▶ TASK PROMPT: Both the line containing "Write a Blender" and the line containing "from mathutils import" are part of the range to copy, along with every line between them. Copy it exactly and leave out the pictures.
-- START OF PROVIDED DATA --
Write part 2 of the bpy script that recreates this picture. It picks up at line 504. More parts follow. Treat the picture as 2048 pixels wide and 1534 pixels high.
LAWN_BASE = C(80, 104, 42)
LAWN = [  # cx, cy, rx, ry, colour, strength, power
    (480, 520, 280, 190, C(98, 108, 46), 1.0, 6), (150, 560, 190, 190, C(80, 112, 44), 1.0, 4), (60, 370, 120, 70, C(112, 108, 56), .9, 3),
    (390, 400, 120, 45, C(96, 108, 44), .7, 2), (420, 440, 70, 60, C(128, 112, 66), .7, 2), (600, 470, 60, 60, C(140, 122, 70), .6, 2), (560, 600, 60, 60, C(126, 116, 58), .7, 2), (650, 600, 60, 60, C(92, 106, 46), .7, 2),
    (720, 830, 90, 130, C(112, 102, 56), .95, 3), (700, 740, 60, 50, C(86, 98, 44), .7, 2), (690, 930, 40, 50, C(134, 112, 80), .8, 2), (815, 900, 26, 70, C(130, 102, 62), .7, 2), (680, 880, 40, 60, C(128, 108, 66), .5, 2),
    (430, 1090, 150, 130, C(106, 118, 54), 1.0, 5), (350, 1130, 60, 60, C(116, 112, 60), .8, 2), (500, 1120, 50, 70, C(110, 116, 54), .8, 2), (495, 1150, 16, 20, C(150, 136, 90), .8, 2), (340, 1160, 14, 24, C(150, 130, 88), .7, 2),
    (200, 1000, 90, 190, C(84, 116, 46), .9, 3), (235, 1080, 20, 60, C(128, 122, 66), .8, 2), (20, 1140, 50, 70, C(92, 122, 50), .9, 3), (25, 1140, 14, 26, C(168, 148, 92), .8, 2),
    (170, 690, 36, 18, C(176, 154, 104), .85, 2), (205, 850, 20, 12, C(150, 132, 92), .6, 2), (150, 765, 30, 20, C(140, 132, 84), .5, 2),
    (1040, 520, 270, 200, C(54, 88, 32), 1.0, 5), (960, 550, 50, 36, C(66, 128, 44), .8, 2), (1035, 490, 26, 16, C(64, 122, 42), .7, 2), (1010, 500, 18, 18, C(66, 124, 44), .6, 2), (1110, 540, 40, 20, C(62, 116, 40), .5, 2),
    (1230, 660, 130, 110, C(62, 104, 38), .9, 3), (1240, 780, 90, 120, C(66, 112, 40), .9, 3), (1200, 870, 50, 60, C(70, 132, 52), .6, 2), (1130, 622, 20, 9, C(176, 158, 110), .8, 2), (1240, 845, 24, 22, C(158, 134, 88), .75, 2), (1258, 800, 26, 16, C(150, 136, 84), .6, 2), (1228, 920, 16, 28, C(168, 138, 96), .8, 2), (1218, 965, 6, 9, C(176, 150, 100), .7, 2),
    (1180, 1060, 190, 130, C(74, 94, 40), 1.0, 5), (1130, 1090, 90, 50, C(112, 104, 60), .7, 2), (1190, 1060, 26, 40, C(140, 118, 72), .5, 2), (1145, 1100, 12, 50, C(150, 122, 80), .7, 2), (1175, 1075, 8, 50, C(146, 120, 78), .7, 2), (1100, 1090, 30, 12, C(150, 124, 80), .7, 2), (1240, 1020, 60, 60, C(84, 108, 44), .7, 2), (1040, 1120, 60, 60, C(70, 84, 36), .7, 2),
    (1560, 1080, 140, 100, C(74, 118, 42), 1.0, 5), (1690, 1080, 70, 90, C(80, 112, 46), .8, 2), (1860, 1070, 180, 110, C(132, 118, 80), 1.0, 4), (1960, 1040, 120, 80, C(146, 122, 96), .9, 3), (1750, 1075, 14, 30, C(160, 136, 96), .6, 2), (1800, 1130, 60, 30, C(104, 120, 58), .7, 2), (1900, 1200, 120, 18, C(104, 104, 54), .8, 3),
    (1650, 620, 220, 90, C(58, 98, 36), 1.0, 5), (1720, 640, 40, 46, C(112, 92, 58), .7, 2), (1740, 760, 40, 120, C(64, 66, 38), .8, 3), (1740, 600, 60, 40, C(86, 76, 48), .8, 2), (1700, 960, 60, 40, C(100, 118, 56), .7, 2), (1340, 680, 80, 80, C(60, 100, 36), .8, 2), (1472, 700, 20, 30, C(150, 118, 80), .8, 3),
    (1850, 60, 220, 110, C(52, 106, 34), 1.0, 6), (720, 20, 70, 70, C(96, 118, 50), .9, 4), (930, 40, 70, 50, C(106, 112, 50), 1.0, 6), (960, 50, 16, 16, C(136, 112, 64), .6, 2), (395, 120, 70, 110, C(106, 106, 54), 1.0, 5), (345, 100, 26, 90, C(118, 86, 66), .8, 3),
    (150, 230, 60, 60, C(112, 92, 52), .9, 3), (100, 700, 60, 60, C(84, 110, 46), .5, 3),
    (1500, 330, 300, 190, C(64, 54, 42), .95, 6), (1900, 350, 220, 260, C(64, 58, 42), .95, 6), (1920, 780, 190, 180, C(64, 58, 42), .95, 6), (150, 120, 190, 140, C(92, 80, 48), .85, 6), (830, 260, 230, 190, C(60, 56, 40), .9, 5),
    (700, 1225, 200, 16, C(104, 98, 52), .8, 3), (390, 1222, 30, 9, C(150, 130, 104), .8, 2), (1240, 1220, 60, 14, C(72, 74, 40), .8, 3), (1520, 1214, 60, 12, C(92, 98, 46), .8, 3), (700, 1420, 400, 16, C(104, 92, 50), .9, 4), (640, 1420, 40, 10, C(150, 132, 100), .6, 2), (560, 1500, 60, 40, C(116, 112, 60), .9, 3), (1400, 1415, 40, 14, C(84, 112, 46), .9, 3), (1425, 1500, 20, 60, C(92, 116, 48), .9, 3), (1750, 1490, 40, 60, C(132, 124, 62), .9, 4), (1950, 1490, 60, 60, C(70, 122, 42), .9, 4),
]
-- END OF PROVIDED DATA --
-- START OF PROVIDED DATA --
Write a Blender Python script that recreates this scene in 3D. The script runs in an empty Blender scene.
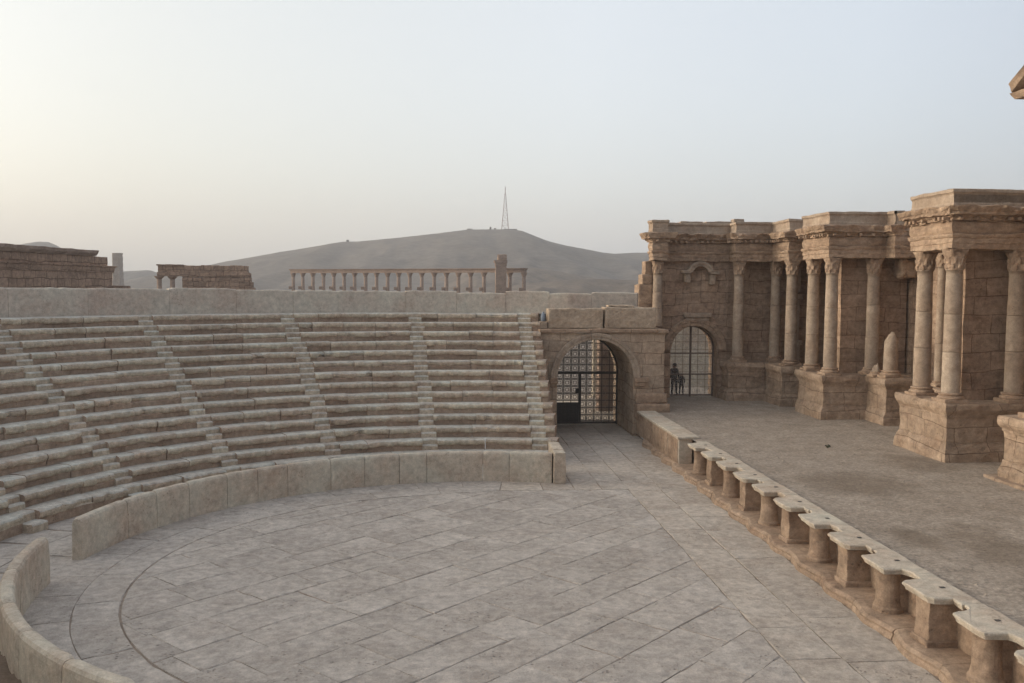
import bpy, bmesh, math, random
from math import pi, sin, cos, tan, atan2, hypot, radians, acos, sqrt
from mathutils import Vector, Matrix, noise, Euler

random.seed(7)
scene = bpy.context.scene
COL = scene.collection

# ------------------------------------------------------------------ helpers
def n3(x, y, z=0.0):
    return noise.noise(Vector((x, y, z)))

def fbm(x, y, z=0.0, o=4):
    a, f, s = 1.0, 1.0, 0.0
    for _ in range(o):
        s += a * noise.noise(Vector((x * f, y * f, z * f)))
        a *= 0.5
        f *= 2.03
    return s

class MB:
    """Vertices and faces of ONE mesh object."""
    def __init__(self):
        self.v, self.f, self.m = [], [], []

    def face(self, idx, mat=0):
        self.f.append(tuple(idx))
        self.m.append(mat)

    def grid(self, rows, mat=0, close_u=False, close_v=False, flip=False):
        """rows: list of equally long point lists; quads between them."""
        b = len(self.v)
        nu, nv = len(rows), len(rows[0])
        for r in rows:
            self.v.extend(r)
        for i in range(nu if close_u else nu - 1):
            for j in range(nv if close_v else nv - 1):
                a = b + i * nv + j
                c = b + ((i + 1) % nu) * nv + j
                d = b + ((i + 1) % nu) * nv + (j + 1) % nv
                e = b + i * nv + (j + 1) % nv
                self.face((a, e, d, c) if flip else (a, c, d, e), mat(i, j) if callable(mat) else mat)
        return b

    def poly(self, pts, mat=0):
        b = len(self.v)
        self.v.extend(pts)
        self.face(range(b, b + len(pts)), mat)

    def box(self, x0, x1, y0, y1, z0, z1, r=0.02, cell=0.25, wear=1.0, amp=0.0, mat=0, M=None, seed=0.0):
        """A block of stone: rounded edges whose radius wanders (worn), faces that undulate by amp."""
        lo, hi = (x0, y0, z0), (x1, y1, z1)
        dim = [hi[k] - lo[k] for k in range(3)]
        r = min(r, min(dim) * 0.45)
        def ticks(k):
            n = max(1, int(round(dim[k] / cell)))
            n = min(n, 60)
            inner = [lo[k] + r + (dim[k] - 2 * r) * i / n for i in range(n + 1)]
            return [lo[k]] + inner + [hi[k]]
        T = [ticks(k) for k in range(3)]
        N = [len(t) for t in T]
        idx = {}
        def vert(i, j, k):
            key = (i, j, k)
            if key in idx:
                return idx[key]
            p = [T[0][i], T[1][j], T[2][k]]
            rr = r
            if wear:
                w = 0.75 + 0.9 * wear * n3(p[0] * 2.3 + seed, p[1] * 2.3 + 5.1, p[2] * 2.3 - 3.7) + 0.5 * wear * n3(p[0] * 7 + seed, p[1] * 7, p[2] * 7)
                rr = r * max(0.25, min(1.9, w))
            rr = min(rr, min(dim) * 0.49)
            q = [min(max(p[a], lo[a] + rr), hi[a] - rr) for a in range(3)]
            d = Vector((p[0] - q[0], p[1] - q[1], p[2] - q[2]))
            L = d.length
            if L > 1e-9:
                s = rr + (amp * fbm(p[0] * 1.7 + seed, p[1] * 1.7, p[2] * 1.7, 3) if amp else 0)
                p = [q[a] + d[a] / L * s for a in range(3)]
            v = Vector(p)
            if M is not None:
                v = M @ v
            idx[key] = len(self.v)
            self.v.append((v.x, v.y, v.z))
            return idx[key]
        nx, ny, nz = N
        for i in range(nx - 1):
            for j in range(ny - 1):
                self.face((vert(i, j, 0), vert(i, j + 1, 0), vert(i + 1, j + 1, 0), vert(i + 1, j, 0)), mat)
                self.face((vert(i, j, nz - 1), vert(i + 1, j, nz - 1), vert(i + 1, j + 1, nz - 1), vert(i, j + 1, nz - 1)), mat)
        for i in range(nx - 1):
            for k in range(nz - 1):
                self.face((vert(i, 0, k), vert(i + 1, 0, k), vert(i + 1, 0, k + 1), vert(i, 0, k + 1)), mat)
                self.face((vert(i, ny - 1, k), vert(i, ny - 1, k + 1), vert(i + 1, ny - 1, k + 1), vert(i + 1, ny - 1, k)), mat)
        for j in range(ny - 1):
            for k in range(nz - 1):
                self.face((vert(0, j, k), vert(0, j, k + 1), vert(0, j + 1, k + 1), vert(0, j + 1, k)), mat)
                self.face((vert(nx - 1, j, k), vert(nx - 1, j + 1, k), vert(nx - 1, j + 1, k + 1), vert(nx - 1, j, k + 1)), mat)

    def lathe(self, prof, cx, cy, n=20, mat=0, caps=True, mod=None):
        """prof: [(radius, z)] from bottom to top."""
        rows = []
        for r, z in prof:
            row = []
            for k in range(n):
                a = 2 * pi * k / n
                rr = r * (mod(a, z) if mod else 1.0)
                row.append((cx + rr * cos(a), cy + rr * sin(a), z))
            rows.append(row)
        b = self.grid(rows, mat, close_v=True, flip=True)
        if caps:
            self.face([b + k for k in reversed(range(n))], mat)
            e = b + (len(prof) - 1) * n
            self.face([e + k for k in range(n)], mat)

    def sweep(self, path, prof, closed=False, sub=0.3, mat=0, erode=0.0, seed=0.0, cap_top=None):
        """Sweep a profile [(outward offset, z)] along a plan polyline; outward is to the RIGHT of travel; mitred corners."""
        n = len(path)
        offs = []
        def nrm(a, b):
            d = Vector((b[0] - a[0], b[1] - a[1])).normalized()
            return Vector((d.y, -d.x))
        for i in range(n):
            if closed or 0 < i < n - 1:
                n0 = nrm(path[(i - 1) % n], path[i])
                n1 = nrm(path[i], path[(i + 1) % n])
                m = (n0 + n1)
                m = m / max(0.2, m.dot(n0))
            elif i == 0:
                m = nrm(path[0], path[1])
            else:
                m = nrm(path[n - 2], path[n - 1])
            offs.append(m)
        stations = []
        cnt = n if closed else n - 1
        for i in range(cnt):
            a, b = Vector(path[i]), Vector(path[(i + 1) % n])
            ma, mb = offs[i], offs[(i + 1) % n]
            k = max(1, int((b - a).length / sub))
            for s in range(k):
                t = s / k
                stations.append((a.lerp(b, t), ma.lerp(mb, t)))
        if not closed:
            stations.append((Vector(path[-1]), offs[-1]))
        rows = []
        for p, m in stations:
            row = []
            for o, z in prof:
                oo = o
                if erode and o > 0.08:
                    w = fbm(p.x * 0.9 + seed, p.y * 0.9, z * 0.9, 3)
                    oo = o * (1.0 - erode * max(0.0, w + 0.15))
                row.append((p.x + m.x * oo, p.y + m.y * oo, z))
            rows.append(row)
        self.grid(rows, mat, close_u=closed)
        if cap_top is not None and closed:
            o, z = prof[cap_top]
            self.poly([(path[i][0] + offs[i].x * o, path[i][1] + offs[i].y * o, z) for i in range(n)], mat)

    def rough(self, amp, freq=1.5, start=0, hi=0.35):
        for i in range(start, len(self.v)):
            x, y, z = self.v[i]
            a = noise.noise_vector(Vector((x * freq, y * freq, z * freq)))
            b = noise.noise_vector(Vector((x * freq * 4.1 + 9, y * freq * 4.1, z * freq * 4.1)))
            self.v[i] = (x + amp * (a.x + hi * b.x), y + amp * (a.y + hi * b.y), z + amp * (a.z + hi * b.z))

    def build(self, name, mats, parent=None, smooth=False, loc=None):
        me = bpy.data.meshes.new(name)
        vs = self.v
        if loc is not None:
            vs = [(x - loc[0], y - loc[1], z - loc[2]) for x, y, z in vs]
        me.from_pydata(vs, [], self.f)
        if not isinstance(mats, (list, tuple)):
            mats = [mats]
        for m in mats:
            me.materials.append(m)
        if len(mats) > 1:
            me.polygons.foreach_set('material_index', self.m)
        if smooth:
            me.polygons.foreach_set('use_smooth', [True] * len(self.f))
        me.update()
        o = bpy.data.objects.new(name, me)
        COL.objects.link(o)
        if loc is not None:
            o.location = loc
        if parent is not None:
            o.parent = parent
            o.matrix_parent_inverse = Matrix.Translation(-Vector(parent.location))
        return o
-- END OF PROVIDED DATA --
▶ EXERCISE OUTPUT:
Write a Blender Python script that recreates this scene in 3D. The script runs in an empty Blender scene.
import bpy, bmesh, math, random
from math import pi, sin, cos, tan, atan2, hypot, radians, acos, sqrt
from mathutils import Vector, Matrix, noise, Euler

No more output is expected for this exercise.